Tuesday, December 14, 2010
Grand Exhibit Hall (Town and Country Hotel and Convention Center)
The benefits of no-till or reduced tillage practices have been well demonstrated. Unfortunately, significant changes in an agroecosystem may promote unanticipated pest problems. For example, moist microhabitats created by increased crop residue in no-till fields may provide the protection necessary for background organisms to reach pest status. In recent years, pillbugs and sowbugs (Malacostraca: Isopoda) have become a recurrent, early-season problem throughout reduced and no- till production soybean fields in south central Kansas. The succulent stem tissue below the cotyledons of germinating soybean seedlings is susceptible to isopod herbivory and this type of damage results in the compete destruction of the growing plant. Under intense isopod pressure, soybean growers must replant fields multiple times to establish a harvestable stand.

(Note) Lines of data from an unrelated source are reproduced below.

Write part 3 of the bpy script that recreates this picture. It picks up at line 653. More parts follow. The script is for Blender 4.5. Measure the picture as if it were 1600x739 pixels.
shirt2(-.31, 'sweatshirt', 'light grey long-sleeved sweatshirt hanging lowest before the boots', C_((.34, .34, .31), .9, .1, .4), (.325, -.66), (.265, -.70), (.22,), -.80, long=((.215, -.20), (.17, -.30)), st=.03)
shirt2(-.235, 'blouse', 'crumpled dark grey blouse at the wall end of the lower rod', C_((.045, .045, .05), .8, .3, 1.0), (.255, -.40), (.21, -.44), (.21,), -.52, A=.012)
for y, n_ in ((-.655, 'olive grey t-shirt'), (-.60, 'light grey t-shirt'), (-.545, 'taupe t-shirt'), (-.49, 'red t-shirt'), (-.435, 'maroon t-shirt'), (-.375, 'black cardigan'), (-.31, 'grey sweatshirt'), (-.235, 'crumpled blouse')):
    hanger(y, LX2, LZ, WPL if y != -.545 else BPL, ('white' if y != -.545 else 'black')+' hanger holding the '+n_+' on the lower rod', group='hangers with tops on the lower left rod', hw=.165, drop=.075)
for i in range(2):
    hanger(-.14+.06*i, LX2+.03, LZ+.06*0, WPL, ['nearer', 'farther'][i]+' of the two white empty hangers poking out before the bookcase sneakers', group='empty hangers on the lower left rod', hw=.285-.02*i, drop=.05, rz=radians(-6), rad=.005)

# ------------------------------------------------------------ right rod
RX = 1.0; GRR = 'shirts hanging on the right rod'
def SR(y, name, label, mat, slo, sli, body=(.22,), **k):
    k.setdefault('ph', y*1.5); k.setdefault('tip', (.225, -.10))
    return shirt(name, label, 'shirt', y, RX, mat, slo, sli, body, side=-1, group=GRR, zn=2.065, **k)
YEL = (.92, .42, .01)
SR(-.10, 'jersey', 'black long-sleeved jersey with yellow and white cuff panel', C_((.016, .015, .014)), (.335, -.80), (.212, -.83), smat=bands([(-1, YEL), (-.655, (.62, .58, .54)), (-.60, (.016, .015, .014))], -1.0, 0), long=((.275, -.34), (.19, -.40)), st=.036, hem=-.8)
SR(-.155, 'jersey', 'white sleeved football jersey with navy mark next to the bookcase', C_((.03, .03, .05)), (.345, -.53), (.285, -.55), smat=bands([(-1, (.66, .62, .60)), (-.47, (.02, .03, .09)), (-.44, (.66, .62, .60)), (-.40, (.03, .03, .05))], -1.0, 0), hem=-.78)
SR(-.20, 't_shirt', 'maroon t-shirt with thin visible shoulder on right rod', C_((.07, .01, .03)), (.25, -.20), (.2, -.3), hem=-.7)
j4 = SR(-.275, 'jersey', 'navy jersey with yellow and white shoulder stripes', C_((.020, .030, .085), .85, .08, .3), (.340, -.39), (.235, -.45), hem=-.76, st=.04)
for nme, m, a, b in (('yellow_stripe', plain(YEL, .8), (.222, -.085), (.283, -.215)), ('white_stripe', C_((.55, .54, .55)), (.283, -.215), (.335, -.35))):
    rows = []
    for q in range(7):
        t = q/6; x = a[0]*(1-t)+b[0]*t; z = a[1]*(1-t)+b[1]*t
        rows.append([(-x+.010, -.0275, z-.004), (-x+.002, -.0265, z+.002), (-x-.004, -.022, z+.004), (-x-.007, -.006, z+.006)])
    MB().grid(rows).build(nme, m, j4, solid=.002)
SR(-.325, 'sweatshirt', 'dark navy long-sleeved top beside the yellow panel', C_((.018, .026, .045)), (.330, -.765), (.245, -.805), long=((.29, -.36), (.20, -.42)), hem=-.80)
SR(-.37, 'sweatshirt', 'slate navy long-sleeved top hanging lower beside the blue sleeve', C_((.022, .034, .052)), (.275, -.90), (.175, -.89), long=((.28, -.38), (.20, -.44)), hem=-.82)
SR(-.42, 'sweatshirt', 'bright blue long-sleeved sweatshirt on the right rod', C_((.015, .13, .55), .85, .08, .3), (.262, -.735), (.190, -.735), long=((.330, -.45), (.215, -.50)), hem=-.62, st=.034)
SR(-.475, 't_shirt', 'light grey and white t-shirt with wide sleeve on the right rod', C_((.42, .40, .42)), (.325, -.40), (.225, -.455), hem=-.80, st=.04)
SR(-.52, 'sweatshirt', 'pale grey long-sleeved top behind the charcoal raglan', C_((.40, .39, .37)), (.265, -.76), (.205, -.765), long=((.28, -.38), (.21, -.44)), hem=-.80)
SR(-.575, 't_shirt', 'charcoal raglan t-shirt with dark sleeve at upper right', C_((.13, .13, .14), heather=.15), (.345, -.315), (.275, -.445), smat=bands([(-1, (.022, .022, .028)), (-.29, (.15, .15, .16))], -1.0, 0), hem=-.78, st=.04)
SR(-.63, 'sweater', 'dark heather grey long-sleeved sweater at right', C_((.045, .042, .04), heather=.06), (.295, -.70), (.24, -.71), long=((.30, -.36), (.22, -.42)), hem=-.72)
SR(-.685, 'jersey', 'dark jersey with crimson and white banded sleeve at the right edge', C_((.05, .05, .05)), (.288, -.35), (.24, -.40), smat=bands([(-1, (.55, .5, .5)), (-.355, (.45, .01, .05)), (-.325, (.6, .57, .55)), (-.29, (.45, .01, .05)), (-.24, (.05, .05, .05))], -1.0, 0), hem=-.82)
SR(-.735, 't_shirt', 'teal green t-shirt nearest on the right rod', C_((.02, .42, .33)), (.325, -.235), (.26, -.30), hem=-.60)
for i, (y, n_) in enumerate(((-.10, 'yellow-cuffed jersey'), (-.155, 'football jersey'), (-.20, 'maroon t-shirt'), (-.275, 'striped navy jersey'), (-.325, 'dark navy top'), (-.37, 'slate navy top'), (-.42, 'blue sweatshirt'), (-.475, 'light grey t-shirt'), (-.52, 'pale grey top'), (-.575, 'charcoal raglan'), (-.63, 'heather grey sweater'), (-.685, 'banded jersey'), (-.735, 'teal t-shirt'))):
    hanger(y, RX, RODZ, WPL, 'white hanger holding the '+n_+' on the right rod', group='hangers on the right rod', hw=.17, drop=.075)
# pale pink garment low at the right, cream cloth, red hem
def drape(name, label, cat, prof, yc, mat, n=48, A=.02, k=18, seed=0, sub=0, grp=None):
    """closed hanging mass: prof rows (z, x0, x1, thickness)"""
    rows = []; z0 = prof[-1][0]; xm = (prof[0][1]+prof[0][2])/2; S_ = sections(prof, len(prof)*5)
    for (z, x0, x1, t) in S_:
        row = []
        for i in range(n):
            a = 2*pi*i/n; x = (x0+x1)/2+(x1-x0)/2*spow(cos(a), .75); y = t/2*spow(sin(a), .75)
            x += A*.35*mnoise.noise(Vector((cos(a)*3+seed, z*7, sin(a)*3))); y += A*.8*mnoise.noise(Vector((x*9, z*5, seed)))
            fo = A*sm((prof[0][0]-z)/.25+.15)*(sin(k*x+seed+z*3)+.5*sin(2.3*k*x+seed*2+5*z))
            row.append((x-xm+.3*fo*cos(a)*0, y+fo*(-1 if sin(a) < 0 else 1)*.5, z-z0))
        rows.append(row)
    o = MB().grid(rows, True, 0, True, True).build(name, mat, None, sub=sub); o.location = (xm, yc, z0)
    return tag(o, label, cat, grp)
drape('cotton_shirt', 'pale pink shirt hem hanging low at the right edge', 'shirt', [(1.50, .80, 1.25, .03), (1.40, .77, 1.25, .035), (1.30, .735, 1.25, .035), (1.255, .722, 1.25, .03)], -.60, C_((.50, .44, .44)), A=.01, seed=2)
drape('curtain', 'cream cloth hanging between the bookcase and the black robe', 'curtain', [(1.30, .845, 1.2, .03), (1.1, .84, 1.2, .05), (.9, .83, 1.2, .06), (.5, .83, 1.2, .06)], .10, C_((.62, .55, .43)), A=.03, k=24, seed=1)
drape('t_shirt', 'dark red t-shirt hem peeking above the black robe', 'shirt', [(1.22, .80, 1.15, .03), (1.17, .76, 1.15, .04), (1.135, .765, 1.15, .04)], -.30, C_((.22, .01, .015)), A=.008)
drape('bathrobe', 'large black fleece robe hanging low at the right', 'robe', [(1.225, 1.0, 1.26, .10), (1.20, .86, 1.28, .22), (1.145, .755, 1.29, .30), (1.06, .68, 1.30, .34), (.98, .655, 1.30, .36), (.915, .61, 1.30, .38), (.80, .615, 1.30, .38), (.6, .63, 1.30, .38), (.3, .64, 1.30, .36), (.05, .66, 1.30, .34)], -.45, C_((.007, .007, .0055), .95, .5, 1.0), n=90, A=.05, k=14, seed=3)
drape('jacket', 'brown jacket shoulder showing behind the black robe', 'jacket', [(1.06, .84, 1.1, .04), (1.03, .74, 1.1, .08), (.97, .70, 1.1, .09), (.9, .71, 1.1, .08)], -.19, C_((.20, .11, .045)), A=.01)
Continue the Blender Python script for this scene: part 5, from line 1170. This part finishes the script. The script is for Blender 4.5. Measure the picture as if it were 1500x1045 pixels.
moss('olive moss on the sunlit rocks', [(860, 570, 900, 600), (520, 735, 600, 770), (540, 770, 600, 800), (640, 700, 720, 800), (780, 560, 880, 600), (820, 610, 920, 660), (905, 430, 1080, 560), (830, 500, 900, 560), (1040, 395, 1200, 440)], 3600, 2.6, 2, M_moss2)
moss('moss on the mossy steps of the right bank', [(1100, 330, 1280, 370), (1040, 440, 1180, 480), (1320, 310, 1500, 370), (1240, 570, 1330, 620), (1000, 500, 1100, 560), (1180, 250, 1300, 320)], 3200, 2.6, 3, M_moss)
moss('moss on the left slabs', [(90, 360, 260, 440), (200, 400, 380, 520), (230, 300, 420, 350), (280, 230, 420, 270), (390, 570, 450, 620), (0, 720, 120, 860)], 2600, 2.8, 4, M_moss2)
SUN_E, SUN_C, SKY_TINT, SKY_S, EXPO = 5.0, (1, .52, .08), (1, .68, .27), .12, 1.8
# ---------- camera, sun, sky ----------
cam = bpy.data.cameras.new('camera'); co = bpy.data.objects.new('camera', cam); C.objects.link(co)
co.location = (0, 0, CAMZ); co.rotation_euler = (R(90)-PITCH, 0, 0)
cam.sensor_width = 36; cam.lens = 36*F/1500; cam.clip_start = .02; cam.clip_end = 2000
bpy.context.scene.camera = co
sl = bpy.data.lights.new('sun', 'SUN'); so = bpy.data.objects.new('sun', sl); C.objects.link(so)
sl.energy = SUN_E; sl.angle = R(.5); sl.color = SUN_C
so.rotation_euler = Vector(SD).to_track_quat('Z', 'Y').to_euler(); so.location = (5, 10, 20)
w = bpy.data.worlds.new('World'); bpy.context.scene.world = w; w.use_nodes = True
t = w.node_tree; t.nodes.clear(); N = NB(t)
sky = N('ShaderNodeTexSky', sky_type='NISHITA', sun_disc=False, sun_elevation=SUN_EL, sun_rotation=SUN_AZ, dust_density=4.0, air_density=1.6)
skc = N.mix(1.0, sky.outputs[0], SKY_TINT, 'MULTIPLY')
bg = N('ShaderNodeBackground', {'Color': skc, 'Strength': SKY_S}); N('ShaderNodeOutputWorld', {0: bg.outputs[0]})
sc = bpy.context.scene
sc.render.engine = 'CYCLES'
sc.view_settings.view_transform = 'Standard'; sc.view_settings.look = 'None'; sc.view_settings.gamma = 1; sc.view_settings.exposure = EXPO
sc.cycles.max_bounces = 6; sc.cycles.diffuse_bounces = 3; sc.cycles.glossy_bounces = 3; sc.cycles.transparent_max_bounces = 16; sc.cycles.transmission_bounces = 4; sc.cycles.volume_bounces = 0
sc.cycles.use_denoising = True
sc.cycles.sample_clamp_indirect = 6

Effective integrated pest management (IPM) strategies for isopod damage in soybean are not known. The objectives of this study were to evaluate potential control tactics for reducing isopod damage. In 2009 and 2010, several field experiments were conducted to determine the effects of various control strategies (i.e., residue destruction, planting date, insecticide rate, seeding rate) on the emergence of soybean in no-till production fields with a history of isopod damage near Lindsborg, KS. In both years and at multiple locations, residue removal was most effective at controlling isopod damage. Implications of our results to soybean growers as well as long-term impacts of select strategies in no-till systems will be discussed.